Friday, February 21, 2014

Adoption Is Different

Different is not less, it is just different.  Family is family.

Adoption is a path to growing and building family though it is different than giving birth to and parenting a child.  Coming from a perspective where I have experienced parenting from having given birth and parenting those children as well parenting again via adoption, I am here to say it is different for me.   Not everyone will have the same views or move through this process the way that I have but I know that there are differences that are across the board for adoptive families.

To have a child through birth usually does not require applications, interviews, or financial scrutiny.  To have a child through birth does not necessarily begin with a deep loss from all sides.  To have and parent a child through birth will not come with comments and questions about your child's "real mother" and "real father".  As a parent through birth there is a pretty good chance you will not be asked where your child came from (meaning what country).  You most likely will not hear your child utter the words "you are not my mother".  It is different.

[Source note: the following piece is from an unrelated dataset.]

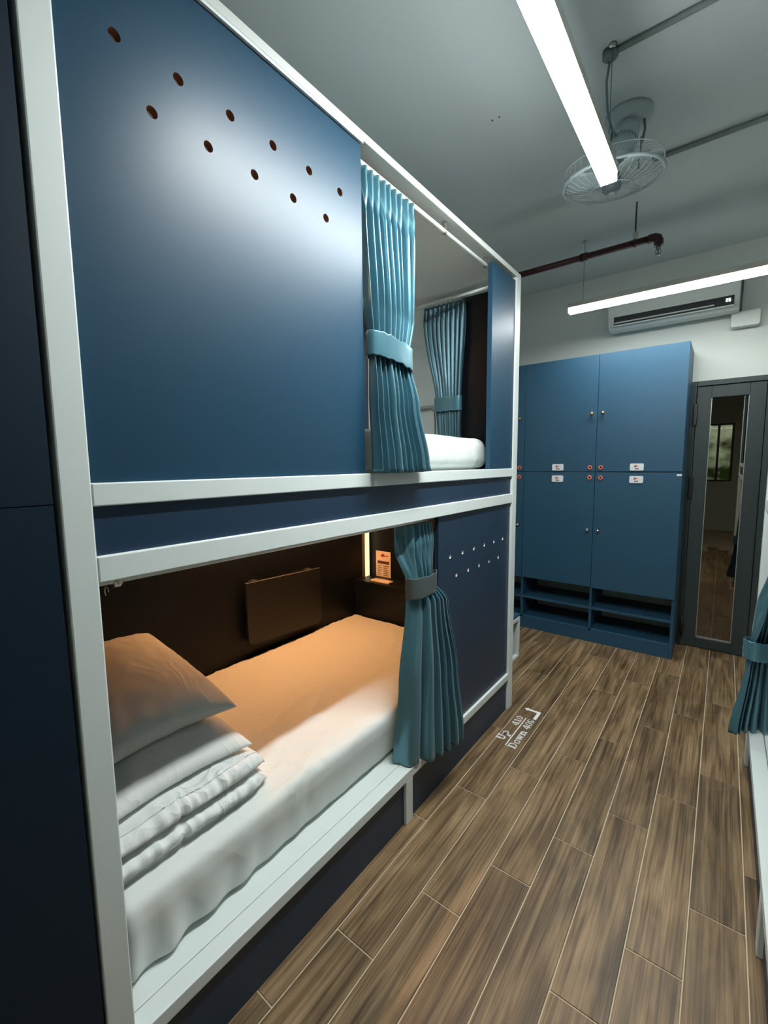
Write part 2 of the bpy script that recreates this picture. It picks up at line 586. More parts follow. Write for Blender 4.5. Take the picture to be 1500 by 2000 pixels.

 As a parent do I love our youngest child, who came to our family just shy of her 2nd birthday, in the same way as the first three I carried in my womb?  Absolutely!!!.....now I do.  If I had to answer that question a year ago my answer would have been quite different.  I cared about her and took care of her and gave her all I could of myself but the love between us was not immediate and it was not certain like it was after I had given birth.  How I came to love her is not inferior to how I came to love our sons it is just different.

I believe it is in embracing the differences not in minimizing them that we can begin to see that family is family no matter how we come to one another.